Mungkin saja ada orang yang bertaubat dari perbuatan dosanya dan dalam waktu tertentu ia tidak melakukan dosa tersebut hingga pada akhirnya ia kembali melakukan dosa itu lagi, namun jika orang itu tidak berputus asa atas rahmat Allah SWT maka ia akan bertaubat lagi. Mungkin orang itu kelak akan berulang kali berbuat dosa dan berulang kali pula bertaubat, namun pada akhirnya ia benar-benar bertaubat dengan taubatan Nasuha.
Di sisi lain, mungkin saja ada seseorang yang telah melakukan dosa namun sayangnya ia juga putus asa dari rahmat Allah SWT dan tidak berpikir untuk kembali ke jalan yang benar.
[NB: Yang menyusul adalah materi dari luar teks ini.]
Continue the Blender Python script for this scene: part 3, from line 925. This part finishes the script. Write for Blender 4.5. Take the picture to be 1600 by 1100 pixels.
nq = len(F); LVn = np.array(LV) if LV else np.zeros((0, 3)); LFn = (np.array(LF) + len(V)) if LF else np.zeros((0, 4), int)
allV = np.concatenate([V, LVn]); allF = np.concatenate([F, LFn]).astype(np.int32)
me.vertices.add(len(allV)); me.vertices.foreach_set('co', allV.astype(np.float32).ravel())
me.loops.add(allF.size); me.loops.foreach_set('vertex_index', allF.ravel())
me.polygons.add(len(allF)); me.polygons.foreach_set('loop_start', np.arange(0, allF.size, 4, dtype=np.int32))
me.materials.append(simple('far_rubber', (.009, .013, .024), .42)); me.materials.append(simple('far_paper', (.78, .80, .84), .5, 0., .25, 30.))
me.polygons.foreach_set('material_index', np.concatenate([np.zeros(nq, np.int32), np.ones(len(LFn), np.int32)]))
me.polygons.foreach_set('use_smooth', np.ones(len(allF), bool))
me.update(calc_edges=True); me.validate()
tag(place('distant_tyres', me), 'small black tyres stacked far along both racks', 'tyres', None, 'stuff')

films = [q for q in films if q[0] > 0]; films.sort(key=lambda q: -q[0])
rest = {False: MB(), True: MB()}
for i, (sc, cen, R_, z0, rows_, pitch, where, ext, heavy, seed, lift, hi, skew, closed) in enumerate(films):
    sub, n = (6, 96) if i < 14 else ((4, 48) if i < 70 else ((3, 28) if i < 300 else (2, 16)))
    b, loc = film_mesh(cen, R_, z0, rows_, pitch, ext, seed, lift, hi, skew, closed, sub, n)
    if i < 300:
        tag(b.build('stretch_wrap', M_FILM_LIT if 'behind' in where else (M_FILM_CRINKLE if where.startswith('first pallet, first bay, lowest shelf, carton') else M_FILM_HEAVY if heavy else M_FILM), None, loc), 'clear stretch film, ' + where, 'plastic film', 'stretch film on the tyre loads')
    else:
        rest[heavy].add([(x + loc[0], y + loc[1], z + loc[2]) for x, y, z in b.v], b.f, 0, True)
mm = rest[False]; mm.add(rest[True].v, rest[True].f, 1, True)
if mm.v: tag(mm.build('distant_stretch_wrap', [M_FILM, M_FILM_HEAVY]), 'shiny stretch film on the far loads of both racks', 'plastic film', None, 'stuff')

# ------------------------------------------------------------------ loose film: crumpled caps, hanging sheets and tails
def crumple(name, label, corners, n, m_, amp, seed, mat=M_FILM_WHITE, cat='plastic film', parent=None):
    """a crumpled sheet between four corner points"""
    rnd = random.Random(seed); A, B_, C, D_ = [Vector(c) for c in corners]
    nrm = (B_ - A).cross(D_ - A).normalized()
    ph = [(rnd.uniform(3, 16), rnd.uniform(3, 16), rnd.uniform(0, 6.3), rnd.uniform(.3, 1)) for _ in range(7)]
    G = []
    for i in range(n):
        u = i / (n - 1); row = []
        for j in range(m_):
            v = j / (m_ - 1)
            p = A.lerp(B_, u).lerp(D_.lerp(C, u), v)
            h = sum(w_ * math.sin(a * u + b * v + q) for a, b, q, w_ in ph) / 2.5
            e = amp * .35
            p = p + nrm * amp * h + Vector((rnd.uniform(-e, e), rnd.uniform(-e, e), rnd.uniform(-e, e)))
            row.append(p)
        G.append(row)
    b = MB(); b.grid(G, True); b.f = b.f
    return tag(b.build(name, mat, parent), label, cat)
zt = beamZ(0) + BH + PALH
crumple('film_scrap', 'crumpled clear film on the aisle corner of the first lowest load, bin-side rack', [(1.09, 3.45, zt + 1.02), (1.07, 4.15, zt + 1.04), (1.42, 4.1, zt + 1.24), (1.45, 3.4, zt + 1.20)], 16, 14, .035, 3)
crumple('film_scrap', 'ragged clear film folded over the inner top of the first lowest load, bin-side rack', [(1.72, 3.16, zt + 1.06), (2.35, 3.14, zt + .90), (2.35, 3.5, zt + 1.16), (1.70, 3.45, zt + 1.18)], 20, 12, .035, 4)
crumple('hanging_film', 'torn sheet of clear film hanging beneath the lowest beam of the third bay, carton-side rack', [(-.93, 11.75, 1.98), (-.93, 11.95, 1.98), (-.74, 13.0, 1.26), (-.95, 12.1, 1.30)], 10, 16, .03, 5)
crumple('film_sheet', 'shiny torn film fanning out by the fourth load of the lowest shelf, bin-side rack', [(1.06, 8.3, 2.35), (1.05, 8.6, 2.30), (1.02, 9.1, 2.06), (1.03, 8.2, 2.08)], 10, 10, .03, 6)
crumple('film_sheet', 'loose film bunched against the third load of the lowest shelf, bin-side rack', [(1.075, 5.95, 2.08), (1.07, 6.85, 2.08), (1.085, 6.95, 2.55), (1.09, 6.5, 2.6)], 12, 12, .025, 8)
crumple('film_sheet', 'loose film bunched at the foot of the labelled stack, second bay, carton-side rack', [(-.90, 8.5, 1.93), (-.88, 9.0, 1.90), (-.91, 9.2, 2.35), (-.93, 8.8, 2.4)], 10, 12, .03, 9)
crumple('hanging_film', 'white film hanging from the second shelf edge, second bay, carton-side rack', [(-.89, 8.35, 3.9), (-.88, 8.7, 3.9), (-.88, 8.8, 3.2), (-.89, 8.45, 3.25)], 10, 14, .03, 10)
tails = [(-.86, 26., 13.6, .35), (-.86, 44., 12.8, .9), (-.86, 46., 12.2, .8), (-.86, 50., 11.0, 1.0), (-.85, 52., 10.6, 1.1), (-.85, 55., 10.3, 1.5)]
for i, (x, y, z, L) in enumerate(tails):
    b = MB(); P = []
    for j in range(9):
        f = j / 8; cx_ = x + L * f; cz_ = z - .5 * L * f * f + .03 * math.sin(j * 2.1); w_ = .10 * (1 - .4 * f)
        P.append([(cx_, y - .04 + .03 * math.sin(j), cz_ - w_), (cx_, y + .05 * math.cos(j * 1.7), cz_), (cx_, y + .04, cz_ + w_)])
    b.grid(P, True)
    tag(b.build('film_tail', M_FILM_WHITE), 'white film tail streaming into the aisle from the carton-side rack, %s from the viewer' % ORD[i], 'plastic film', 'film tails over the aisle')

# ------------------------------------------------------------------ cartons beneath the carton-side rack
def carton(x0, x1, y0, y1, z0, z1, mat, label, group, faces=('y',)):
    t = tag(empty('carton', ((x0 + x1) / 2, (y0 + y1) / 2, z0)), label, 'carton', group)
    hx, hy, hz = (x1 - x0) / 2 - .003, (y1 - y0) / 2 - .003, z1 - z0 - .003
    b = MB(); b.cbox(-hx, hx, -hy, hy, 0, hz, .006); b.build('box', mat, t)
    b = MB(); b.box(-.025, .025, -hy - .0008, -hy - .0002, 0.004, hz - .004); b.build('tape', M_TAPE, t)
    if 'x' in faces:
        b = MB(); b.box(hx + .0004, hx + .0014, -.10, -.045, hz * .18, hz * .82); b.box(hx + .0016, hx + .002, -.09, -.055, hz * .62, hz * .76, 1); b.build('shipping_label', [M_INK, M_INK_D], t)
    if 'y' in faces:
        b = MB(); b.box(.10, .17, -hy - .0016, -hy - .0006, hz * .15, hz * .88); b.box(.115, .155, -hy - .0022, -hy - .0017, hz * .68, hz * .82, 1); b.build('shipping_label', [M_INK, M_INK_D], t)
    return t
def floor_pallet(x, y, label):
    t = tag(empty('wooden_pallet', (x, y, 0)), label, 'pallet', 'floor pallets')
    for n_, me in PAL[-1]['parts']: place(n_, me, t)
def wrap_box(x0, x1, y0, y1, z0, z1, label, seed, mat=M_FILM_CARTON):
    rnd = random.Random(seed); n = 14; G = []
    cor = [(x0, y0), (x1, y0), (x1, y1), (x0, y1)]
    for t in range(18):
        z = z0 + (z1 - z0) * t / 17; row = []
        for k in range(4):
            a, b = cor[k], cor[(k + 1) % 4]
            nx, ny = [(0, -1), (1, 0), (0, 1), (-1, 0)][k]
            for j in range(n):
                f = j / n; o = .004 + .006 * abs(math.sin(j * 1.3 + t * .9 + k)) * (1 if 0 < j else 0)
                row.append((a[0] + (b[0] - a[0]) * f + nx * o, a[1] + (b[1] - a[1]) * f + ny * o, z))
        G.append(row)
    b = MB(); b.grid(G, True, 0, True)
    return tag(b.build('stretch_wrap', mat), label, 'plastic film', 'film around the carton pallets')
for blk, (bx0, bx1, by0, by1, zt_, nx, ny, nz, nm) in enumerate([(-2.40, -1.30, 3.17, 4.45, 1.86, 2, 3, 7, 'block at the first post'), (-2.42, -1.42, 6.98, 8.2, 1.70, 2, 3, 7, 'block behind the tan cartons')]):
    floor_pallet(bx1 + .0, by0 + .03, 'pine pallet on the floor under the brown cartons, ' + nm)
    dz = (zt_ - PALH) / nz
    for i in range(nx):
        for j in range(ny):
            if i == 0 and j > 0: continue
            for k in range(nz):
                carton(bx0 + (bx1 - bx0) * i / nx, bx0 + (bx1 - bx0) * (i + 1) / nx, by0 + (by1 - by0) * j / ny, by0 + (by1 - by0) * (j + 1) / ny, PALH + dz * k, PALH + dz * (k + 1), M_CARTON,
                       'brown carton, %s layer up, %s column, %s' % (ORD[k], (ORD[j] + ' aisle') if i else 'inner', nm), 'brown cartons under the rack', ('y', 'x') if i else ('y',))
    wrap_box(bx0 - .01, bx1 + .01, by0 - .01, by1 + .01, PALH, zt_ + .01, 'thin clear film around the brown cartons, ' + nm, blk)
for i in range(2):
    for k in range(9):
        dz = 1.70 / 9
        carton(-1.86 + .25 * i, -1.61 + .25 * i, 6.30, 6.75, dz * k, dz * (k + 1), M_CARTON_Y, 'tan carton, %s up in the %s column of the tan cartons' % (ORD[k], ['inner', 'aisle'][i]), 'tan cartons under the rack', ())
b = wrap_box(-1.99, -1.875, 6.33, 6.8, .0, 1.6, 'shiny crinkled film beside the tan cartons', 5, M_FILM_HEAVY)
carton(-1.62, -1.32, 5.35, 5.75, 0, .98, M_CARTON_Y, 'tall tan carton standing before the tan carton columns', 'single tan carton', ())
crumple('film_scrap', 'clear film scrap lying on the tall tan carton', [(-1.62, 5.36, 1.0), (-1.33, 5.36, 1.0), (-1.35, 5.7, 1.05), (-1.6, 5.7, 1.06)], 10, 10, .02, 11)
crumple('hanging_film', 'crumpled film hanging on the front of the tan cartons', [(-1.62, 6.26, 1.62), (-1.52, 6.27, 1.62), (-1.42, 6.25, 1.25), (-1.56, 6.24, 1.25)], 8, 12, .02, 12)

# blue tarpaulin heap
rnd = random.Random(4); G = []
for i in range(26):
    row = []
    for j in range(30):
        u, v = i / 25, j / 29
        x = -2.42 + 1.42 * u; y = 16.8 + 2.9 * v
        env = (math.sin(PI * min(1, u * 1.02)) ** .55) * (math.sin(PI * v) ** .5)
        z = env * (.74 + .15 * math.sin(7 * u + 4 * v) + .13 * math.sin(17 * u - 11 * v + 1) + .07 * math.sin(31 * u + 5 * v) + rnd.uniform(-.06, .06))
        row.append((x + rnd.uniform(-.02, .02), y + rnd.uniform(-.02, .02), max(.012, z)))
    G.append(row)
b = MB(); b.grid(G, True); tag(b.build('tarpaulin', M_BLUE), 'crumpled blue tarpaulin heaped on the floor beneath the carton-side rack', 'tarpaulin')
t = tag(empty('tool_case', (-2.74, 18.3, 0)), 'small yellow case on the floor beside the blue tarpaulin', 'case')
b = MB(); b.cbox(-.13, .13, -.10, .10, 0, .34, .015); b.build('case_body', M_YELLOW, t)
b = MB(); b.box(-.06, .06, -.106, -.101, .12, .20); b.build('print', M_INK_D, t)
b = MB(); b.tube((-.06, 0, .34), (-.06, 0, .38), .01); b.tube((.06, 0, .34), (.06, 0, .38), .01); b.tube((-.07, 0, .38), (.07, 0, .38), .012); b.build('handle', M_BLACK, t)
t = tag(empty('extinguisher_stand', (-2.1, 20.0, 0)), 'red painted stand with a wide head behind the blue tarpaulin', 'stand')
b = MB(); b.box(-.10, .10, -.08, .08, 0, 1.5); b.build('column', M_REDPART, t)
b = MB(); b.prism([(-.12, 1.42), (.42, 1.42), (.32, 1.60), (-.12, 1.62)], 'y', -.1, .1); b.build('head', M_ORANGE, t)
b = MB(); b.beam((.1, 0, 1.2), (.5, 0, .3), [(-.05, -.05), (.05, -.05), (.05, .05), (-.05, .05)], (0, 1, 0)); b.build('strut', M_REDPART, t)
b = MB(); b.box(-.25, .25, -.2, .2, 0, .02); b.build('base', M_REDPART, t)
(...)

Akhirnya orang tersebut akan terus terjerumus ke dalam dosanya dan bahkan melakukan dosa yang lebih besar karena mengikuti bisikan-bisikan setan.
Imam Khomeini, Pendiri Republik Islam Iran dalam bukunya berjudul “40 Hadist” menulis, “Wahai saudaraku, jangan sampai setan dan nafsu amarah masuk dalam dirimu, membisikkan dan membesarkan masalah dosa, dan mencegahmu untuk bertaubat … ketahuilah bahwa dalam hal ini seberapa pun ukurannya walaupun sedikit, bertaubat adalah lebih baik.”
Dalam agama Samawi khususnya Islam terdapat ajaran dan perintah untuk meninggalkan dosa. Islam menasihatkan manusia untuk menjaga perkataan dan perbuatannya. Manusia harus memerangi pikiran untuk melakukan dosa, sebab, pikiran buruk akan mendorong perbuatan dan perilaku dosa. Imam Ali Kw berkata, “Orang yang banyak berpikir untuk melakukan dosa maka ia akan terseret untuk melakukannya.”
Berpikir untuk melakukan dosa juga dilarang dalam agama Kristen. Nabi Isa as berkata, “Musa telah melarang kalian berbuat dosa dan aku melarang kalian untuk berpikir melakukan dosa.” Dengan demikian, taubat dan menjauhi dosa akan mengantarkan manusia kepada kesempurnaan dan kebahagiaan baik di dunia maupun di akhirat.